— START DATA EXTRACT —

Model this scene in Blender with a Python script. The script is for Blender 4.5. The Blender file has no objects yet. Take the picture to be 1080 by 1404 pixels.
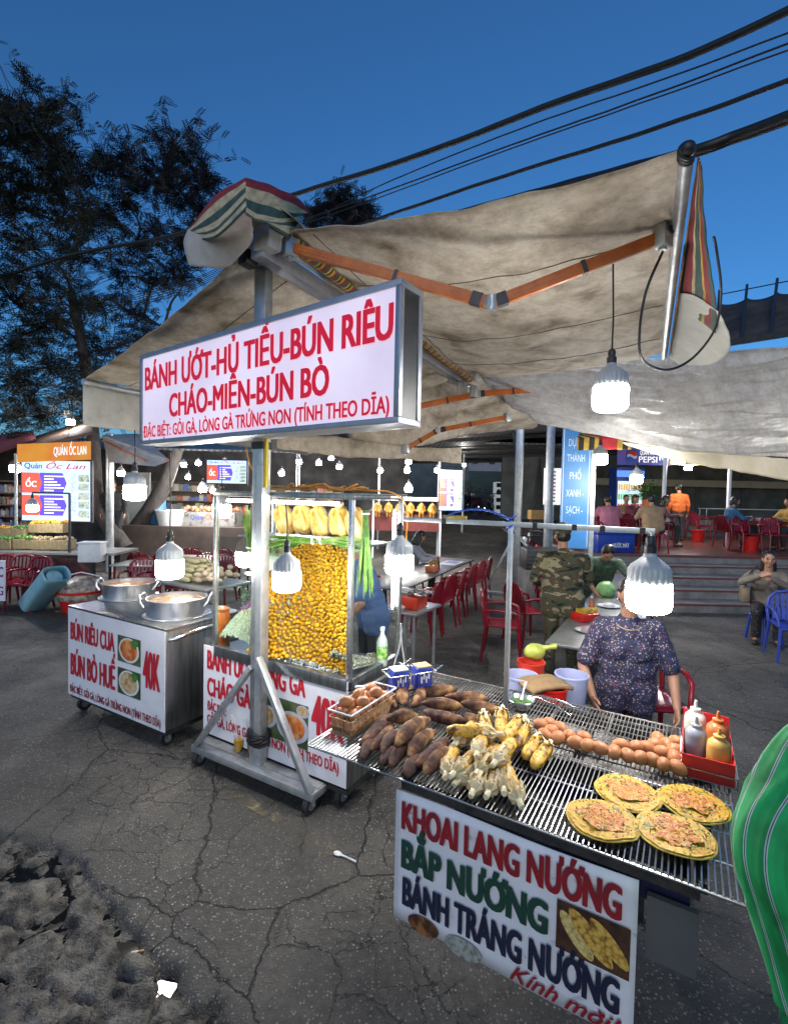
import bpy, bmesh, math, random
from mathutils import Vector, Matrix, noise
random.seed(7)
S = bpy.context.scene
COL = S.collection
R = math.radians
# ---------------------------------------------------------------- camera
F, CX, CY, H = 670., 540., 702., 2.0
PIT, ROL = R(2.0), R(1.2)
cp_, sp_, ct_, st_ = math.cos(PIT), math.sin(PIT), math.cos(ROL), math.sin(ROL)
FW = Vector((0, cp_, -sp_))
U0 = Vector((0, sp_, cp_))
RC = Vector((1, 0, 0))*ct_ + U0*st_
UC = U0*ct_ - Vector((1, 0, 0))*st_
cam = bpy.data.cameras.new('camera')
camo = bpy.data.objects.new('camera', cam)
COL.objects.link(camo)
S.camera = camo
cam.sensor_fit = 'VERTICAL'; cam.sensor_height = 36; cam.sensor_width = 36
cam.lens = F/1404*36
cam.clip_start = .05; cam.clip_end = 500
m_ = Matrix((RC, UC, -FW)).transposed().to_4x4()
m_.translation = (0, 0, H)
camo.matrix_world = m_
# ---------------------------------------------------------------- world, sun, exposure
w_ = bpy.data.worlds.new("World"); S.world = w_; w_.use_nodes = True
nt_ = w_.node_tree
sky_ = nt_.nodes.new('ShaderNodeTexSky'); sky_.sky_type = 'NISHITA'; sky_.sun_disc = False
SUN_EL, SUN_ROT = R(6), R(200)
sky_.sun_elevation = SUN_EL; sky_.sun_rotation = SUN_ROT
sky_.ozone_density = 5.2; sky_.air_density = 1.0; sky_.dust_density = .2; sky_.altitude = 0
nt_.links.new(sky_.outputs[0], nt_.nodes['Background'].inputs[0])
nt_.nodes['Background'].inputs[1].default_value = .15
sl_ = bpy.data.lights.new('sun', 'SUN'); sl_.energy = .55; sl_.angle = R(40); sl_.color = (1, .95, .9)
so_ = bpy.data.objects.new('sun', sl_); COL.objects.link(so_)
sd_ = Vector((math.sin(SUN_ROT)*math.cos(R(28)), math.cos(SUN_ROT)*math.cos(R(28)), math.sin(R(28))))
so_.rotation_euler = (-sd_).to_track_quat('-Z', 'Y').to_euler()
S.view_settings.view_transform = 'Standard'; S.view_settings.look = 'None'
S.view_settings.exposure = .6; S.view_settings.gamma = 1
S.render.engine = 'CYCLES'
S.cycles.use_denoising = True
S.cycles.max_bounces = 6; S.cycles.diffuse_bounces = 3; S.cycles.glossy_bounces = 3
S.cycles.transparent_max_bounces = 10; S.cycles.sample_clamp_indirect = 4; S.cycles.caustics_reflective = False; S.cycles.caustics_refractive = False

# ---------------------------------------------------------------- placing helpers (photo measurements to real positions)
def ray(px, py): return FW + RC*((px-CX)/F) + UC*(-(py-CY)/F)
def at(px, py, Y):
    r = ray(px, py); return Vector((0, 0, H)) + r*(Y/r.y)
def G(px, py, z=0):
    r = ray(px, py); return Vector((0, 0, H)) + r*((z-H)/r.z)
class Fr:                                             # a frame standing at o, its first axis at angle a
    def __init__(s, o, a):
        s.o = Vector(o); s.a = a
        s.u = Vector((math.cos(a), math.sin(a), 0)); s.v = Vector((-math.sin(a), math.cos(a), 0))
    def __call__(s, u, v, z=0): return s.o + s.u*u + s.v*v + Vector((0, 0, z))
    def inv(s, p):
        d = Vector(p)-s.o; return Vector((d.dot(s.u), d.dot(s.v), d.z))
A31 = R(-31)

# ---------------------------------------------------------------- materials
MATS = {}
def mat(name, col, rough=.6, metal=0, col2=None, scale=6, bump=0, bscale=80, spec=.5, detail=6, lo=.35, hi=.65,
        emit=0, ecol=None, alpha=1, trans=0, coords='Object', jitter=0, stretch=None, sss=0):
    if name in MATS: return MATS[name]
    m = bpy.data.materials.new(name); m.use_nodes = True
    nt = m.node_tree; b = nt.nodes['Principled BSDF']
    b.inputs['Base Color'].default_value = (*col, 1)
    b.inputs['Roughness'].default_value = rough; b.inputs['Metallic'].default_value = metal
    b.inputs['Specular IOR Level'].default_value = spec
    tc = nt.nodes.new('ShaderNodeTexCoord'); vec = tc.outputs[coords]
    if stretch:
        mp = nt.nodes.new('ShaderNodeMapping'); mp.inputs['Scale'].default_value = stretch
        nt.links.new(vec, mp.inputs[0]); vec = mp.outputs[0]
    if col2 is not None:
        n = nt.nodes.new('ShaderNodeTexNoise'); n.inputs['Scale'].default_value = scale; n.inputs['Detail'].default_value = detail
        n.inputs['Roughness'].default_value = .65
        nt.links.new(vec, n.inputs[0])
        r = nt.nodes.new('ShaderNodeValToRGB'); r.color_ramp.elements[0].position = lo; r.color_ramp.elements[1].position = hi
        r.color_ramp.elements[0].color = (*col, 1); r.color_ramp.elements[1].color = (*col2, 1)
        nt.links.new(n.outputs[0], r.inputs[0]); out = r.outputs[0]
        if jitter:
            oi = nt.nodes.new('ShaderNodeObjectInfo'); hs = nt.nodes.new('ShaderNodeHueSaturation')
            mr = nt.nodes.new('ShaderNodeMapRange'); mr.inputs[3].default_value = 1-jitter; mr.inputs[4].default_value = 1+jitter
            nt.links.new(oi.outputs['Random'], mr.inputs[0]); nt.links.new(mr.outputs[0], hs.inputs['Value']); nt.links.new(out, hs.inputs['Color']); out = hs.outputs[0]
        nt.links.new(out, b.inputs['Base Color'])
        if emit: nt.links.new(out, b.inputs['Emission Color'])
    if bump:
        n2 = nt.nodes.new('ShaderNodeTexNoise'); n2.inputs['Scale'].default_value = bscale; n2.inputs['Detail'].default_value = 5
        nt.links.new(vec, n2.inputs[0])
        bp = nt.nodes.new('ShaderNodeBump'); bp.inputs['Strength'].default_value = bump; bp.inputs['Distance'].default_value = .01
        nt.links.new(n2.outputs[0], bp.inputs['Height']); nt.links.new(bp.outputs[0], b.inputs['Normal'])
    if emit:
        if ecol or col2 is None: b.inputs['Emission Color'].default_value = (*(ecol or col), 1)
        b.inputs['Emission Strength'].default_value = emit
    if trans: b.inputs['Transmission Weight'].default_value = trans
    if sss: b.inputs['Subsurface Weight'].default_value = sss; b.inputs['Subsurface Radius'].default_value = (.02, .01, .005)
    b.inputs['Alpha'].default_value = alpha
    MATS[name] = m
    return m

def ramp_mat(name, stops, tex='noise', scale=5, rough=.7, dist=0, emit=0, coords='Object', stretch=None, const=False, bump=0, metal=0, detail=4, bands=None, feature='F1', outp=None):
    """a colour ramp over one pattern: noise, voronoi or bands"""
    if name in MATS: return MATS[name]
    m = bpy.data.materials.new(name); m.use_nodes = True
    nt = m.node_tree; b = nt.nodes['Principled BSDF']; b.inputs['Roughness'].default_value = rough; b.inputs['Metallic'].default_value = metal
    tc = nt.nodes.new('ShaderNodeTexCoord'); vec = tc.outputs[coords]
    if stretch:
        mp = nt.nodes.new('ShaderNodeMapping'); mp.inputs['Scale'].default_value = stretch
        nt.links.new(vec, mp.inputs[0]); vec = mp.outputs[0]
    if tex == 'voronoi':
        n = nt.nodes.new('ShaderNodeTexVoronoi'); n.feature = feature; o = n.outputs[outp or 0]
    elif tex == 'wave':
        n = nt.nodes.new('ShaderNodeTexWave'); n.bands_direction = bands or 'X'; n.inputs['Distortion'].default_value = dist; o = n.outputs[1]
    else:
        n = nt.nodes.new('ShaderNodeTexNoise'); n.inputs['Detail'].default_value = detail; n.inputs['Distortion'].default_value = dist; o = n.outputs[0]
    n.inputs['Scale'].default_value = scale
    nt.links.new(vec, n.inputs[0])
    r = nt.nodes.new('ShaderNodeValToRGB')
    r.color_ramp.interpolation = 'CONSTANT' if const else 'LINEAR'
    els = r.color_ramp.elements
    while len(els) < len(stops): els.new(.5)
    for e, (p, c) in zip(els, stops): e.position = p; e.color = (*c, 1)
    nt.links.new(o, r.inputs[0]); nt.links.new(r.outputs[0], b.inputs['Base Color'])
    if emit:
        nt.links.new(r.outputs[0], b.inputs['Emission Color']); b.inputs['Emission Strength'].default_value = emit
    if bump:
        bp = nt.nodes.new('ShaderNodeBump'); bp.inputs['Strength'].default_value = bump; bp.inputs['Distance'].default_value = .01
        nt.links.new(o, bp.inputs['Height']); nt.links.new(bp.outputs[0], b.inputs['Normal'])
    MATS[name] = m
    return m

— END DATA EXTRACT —

*EXERCISE INSTRUCTIONS*. How many of the lines above hold "objects"? Answer with only the number.

*RESPONSE FOR THIS EXERCISE*. 4